Short task:
Repeat every line of the listing below exactly, minus the pictures.

Data block:
· · ·
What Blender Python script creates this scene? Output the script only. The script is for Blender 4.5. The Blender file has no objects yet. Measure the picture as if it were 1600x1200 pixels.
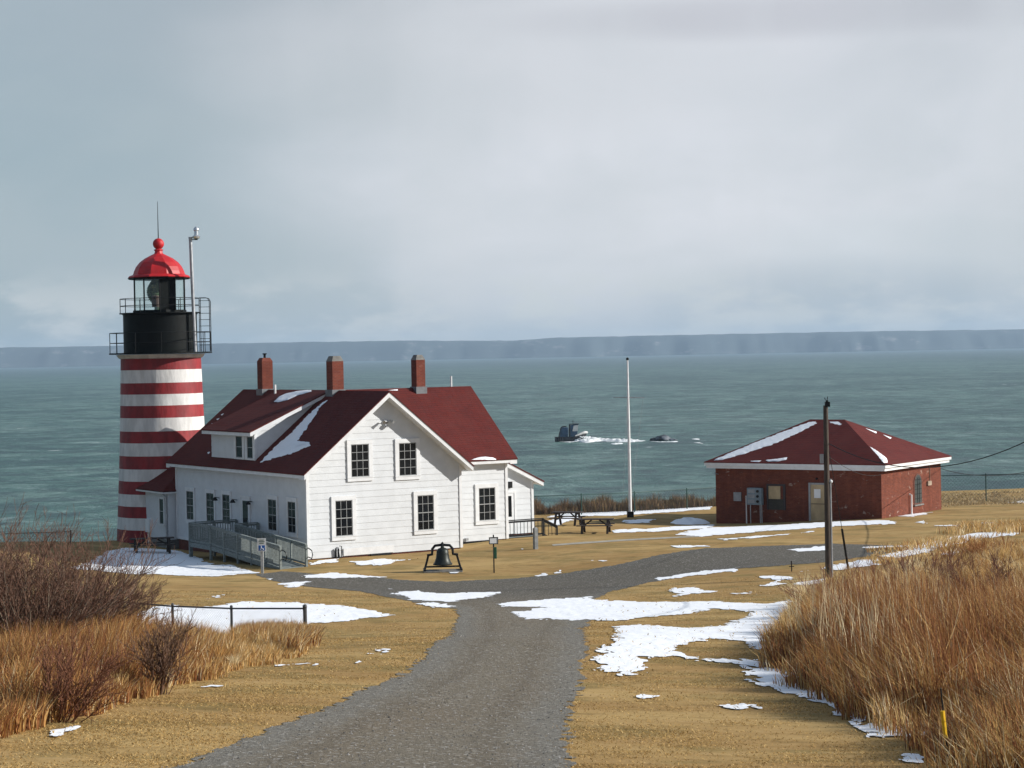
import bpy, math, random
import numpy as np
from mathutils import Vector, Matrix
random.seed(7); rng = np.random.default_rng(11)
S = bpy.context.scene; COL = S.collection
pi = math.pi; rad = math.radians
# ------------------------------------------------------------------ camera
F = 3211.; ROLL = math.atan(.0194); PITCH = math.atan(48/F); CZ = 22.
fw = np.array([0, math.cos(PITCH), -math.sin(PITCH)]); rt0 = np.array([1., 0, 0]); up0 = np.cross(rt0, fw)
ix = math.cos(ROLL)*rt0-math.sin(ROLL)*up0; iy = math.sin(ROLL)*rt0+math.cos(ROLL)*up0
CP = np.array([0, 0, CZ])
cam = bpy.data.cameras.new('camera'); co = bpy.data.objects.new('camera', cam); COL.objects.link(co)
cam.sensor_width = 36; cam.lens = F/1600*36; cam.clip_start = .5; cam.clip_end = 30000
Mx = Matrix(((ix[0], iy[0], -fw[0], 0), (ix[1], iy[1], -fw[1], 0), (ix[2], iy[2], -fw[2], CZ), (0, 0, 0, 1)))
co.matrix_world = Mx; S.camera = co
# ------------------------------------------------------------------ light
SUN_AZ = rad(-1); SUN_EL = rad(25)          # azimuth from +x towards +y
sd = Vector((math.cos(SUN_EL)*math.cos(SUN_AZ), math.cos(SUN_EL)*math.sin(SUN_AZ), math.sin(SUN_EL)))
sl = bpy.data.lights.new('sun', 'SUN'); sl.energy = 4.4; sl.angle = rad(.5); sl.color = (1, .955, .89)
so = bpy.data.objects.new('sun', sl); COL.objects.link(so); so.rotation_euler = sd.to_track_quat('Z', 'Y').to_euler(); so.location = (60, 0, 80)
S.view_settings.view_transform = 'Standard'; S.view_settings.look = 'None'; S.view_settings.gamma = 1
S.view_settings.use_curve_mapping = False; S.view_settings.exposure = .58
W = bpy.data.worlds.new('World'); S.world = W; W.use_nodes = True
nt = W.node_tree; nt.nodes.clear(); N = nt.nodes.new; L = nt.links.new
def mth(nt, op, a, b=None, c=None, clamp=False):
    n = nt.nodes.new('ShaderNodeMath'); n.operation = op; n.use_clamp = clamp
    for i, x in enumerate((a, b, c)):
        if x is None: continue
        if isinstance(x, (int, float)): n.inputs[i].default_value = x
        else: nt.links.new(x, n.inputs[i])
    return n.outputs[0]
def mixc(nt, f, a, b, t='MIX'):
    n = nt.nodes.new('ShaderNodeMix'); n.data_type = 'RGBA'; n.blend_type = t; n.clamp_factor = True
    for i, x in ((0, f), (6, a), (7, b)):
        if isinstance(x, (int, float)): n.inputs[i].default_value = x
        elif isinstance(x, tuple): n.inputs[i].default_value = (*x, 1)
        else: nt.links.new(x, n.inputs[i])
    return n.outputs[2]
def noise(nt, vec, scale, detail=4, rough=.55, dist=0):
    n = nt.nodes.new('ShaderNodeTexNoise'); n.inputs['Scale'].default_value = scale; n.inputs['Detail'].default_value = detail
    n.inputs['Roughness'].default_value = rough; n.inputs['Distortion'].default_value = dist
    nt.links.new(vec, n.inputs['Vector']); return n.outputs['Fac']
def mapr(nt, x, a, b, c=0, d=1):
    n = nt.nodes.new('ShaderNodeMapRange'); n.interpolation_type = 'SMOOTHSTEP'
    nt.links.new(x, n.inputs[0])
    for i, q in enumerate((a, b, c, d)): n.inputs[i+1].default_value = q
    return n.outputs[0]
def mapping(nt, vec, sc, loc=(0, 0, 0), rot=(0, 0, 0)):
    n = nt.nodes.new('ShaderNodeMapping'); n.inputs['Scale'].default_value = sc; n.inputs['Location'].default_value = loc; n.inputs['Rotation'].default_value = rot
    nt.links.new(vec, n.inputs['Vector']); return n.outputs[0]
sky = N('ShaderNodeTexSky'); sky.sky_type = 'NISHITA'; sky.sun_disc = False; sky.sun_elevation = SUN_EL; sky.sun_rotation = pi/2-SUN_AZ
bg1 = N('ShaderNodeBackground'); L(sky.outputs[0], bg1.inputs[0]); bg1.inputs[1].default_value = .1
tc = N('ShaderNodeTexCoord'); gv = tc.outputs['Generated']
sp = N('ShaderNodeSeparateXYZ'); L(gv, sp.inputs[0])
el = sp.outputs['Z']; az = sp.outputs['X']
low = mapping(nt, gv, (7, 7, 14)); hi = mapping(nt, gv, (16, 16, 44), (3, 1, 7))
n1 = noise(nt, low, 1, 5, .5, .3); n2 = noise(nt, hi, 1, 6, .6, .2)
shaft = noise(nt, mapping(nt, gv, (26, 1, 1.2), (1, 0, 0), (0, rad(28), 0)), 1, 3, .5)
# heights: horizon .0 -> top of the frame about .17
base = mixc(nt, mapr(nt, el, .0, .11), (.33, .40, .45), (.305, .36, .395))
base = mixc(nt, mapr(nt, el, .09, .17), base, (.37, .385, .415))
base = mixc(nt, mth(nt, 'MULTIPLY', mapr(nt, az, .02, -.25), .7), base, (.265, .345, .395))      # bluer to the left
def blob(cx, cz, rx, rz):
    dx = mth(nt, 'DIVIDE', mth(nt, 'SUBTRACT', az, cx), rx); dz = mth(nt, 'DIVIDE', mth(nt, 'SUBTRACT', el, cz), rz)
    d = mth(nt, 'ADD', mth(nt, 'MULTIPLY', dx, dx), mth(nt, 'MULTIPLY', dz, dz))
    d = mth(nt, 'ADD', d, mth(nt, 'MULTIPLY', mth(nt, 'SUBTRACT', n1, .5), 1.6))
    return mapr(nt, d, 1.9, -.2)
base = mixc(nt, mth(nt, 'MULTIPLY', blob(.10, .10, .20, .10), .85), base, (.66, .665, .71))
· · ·
Exercise result:
What Blender Python script creates this scene? Output the script only. The script is for Blender 4.5. The Blender file has no objects yet. Measure the picture as if it were 1600x1200 pixels.
import bpy, math, random
import numpy as np
from mathutils import Vector, Matrix
random.seed(7); rng = np.random.default_rng(11)
S = bpy.context.scene; COL = S.collection
pi = math.pi; rad = math.radians
# ------------------------------------------------------------------ camera
F = 3211.; ROLL = math.atan(.0194); PITCH = math.atan(48/F); CZ = 22.
fw = np.array([0, math.cos(PITCH), -math.sin(PITCH)]); rt0 = np.array([1., 0, 0]); up0 = np.cross(rt0, fw)
ix = math.cos(ROLL)*rt0-math.sin(ROLL)*up0; iy = math.sin(ROLL)*rt0+math.cos(ROLL)*up0
CP = np.array([0, 0, CZ])
cam = bpy.data.cameras.new('camera'); co = bpy.data.objects.new('camera', cam); COL.objects.link(co)
cam.sensor_width = 36; cam.lens = F/1600*36; cam.clip_start = .5; cam.clip_end = 30000
Mx = Matrix(((ix[0], iy[0], -fw[0], 0), (ix[1], iy[1], -fw[1], 0), (ix[2], iy[2], -fw[2], CZ), (0, 0, 0, 1)))
co.matrix_world = Mx; S.camera = co
# ------------------------------------------------------------------ light
SUN_AZ = rad(-1); SUN_EL = rad(25)          # azimuth from +x towards +y
sd = Vector((math.cos(SUN_EL)*math.cos(SUN_AZ), math.cos(SUN_EL)*math.sin(SUN_AZ), math.sin(SUN_EL)))
sl = bpy.data.lights.new('sun', 'SUN'); sl.energy = 4.4; sl.angle = rad(.5); sl.color = (1, .955, .89)
so = bpy.data.objects.new('sun', sl); COL.objects.link(so); so.rotation_euler = sd.to_track_quat('Z', 'Y').to_euler(); so.location = (60, 0, 80)
S.view_settings.view_transform = 'Standard'; S.view_settings.look = 'None'; S.view_settings.gamma = 1
S.view_settings.use_curve_mapping = False; S.view_settings.exposure = .58
W = bpy.data.worlds.new('World'); S.world = W; W.use_nodes = True
nt = W.node_tree; nt.nodes.clear(); N = nt.nodes.new; L = nt.links.new
def mth(nt, op, a, b=None, c=None, clamp=False):
    n = nt.nodes.new('ShaderNodeMath'); n.operation = op; n.use_clamp = clamp
    for i, x in enumerate((a, b, c)):
        if x is None: continue
        if isinstance(x, (int, float)): n.inputs[i].default_value = x
        else: nt.links.new(x, n.inputs[i])
    return n.outputs[0]
def mixc(nt, f, a, b, t='MIX'):
    n = nt.nodes.new('ShaderNodeMix'); n.data_type = 'RGBA'; n.blend_type = t; n.clamp_factor = True
    for i, x in ((0, f), (6, a), (7, b)):
        if isinstance(x, (int, float)): n.inputs[i].default_value = x
        elif isinstance(x, tuple): n.inputs[i].default_value = (*x, 1)
        else: nt.links.new(x, n.inputs[i])
    return n.outputs[2]
def noise(nt, vec, scale, detail=4, rough=.55, dist=0):
    n = nt.nodes.new('ShaderNodeTexNoise'); n.inputs['Scale'].default_value = scale; n.inputs['Detail'].default_value = detail
    n.inputs['Roughness'].default_value = rough; n.inputs['Distortion'].default_value = dist
    nt.links.new(vec, n.inputs['Vector']); return n.outputs['Fac']
def mapr(nt, x, a, b, c=0, d=1):
    n = nt.nodes.new('ShaderNodeMapRange'); n.interpolation_type = 'SMOOTHSTEP'
    nt.links.new(x, n.inputs[0])
    for i, q in enumerate((a, b, c, d)): n.inputs[i+1].default_value = q
    return n.outputs[0]
def mapping(nt, vec, sc, loc=(0, 0, 0), rot=(0, 0, 0)):
    n = nt.nodes.new('ShaderNodeMapping'); n.inputs['Scale'].default_value = sc; n.inputs['Location'].default_value = loc; n.inputs['Rotation'].default_value = rot
    nt.links.new(vec, n.inputs['Vector']); return n.outputs[0]
sky = N('ShaderNodeTexSky'); sky.sky_type = 'NISHITA'; sky.sun_disc = False; sky.sun_elevation = SUN_EL; sky.sun_rotation = pi/2-SUN_AZ
bg1 = N('ShaderNodeBackground'); L(sky.outputs[0], bg1.inputs[0]); bg1.inputs[1].default_value = .1
tc = N('ShaderNodeTexCoord'); gv = tc.outputs['Generated']
sp = N('ShaderNodeSeparateXYZ'); L(gv, sp.inputs[0])
el = sp.outputs['Z']; az = sp.outputs['X']
low = mapping(nt, gv, (7, 7, 14)); hi = mapping(nt, gv, (16, 16, 44), (3, 1, 7))
n1 = noise(nt, low, 1, 5, .5, .3); n2 = noise(nt, hi, 1, 6, .6, .2)
shaft = noise(nt, mapping(nt, gv, (26, 1, 1.2), (1, 0, 0), (0, rad(28), 0)), 1, 3, .5)
# heights: horizon .0 -> top of the frame about .17
base = mixc(nt, mapr(nt, el, .0, .11), (.33, .40, .45), (.305, .36, .395))
base = mixc(nt, mapr(nt, el, .09, .17), base, (.37, .385, .415))
base = mixc(nt, mth(nt, 'MULTIPLY', mapr(nt, az, .02, -.25), .7), base, (.265, .345, .395))      # bluer to the left
def blob(cx, cz, rx, rz):
    dx = mth(nt, 'DIVIDE', mth(nt, 'SUBTRACT', az, cx), rx); dz = mth(nt, 'DIVIDE', mth(nt, 'SUBTRACT', el, cz), rz)
    d = mth(nt, 'ADD', mth(nt, 'MULTIPLY', dx, dx), mth(nt, 'MULTIPLY', dz, dz))
    d = mth(nt, 'ADD', d, mth(nt, 'MULTIPLY', mth(nt, 'SUBTRACT', n1, .5), 1.6))
    return mapr(nt, d, 1.9, -.2)
base = mixc(nt, mth(nt, 'MULTIPLY', blob(.10, .10, .20, .10), .85), base, (.66, .665, .71))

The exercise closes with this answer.